◆ **Material for this exercise**:
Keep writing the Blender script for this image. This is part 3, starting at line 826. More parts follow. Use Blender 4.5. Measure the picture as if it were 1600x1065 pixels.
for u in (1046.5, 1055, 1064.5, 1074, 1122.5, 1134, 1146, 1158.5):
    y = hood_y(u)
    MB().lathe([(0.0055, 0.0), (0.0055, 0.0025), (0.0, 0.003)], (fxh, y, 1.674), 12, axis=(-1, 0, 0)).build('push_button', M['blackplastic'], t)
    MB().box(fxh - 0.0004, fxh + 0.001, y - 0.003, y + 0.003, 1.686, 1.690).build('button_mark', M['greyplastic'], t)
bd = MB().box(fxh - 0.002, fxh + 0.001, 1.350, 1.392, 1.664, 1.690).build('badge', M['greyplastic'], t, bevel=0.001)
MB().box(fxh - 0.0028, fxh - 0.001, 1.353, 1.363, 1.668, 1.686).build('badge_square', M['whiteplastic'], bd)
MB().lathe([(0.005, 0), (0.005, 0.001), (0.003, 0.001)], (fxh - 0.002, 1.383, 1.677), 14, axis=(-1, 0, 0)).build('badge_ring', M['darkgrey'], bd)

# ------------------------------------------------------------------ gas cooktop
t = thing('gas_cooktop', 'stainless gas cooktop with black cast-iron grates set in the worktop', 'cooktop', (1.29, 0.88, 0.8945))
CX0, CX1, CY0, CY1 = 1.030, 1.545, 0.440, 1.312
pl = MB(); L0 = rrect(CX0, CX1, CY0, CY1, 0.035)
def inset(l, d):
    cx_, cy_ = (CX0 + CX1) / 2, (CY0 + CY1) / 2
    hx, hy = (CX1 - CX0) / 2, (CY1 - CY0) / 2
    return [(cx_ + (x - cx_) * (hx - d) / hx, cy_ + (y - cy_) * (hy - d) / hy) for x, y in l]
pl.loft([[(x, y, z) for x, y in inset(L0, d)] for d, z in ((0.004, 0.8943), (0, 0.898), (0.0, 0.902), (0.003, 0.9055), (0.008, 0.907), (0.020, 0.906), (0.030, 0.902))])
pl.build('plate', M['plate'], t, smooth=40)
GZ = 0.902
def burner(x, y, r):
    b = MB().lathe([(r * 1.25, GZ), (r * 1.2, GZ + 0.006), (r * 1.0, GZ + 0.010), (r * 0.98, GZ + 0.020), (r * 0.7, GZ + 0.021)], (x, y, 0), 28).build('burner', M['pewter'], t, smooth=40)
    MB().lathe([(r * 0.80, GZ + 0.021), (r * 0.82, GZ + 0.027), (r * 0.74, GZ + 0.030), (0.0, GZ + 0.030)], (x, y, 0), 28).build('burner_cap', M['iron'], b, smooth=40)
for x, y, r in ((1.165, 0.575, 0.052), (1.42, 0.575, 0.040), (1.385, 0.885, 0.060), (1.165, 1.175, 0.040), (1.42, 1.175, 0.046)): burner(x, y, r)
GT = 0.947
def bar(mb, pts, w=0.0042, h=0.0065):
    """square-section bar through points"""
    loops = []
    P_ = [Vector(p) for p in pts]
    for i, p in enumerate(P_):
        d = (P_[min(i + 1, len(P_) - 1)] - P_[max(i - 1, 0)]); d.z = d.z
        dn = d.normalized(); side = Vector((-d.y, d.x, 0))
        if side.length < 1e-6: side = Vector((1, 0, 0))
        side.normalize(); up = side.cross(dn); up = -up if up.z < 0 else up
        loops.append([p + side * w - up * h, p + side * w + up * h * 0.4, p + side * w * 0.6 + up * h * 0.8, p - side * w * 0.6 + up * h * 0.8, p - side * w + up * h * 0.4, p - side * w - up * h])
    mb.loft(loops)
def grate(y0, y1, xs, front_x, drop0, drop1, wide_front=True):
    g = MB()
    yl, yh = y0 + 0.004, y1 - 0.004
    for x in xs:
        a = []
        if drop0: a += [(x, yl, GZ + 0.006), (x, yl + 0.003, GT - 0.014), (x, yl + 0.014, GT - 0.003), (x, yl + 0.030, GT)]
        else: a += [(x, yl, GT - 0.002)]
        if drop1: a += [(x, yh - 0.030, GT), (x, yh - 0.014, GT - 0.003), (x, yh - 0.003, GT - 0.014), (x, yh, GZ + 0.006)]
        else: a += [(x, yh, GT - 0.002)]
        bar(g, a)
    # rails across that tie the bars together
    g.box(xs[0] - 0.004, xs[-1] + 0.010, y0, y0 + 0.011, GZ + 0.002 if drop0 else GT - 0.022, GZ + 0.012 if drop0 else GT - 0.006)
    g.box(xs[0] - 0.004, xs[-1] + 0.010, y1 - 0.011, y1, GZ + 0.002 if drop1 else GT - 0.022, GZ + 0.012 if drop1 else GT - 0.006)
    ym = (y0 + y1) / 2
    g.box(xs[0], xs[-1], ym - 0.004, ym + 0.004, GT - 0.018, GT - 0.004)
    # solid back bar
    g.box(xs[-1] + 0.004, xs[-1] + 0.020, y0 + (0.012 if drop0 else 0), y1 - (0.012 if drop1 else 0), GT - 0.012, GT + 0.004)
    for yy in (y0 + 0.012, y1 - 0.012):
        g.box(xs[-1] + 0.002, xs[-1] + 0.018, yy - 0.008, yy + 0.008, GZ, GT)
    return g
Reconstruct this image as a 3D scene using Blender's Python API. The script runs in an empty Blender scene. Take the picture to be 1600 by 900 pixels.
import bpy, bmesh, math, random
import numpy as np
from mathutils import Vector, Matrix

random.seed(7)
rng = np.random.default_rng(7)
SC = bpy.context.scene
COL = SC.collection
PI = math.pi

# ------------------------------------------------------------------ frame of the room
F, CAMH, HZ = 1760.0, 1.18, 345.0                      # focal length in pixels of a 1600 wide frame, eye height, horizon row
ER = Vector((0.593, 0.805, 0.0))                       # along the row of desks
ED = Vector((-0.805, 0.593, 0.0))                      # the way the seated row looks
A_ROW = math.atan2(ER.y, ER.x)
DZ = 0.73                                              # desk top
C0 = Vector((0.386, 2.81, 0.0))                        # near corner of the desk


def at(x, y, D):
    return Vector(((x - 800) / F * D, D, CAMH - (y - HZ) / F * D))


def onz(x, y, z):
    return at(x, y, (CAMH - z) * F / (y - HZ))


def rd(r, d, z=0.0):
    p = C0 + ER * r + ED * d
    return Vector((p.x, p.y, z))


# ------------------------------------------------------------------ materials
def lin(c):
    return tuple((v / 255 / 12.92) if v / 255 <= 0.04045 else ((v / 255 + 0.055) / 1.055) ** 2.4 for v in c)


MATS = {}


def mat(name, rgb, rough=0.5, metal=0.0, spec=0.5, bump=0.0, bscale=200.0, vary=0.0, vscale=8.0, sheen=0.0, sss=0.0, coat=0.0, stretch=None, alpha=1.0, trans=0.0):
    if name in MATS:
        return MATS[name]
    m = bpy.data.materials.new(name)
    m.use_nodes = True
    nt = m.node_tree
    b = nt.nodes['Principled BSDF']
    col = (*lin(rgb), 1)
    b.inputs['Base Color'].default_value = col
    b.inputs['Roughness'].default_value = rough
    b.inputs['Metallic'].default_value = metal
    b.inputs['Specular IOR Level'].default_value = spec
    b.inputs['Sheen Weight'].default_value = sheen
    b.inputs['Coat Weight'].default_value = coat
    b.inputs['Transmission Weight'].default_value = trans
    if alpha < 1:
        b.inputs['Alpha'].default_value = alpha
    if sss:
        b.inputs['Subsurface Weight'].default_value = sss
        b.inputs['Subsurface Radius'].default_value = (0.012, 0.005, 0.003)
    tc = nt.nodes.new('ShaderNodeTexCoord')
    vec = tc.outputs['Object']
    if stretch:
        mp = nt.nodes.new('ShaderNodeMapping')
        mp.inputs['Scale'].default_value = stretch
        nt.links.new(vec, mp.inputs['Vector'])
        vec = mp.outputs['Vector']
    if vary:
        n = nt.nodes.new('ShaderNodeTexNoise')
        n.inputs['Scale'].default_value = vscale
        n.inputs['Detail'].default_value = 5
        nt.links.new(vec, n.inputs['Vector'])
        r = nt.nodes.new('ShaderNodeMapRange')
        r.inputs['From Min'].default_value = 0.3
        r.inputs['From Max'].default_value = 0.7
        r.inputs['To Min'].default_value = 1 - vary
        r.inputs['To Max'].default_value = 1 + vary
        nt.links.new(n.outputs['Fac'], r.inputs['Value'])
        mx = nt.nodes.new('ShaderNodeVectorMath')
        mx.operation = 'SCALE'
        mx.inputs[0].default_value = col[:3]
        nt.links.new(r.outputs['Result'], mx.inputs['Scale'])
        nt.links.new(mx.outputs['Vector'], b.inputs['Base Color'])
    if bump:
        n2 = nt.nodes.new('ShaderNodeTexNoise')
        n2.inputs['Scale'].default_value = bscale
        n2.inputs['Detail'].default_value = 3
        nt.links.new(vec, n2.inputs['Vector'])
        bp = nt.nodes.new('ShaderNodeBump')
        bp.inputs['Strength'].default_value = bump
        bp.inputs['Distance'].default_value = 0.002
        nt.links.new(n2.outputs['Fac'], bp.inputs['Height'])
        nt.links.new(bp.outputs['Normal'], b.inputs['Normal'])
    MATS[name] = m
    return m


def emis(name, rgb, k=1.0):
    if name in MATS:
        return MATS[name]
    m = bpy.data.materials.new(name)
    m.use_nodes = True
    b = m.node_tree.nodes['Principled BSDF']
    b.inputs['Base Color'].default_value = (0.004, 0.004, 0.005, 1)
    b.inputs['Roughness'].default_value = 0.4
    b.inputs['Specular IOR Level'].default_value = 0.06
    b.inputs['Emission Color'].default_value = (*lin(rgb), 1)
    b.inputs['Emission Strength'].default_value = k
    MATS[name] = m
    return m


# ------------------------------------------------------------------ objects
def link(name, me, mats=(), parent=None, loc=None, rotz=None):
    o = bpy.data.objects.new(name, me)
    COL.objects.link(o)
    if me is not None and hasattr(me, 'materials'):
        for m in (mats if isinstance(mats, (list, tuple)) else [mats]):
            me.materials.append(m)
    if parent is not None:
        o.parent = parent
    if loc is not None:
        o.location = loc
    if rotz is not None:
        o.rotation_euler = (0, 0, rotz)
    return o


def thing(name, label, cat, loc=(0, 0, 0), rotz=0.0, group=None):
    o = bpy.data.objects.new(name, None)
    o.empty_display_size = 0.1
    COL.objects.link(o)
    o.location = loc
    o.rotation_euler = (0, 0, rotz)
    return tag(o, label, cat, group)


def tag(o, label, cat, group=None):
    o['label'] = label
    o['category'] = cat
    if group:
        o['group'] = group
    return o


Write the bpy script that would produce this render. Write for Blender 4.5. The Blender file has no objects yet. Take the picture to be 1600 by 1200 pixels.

◆ **Your instructions**:
Your task is to print the lines from the one containing "Reconstruct this image" through the one containing "C0 = Vector((0.386, 2.81, 0.0))", exactly and with nothing added.

◆ **Solution**:
Reconstruct this image as a 3D scene using Blender's Python API. The script runs in an empty Blender scene. Take the picture to be 1600 by 900 pixels.
import bpy, bmesh, math, random
import numpy as np
from mathutils import Vector, Matrix

random.seed(7)
rng = np.random.default_rng(7)
SC = bpy.context.scene
COL = SC.collection
PI = math.pi

# ------------------------------------------------------------------ frame of the room
F, CAMH, HZ = 1760.0, 1.18, 345.0                      # focal length in pixels of a 1600 wide frame, eye height, horizon row
ER = Vector((0.593, 0.805, 0.0))                       # along the row of desks
ED = Vector((-0.805, 0.593, 0.0))                      # the way the seated row looks
A_ROW = math.atan2(ER.y, ER.x)
DZ = 0.73                                              # desk top
C0 = Vector((0.386, 2.81, 0.0))                        # near corner of the desk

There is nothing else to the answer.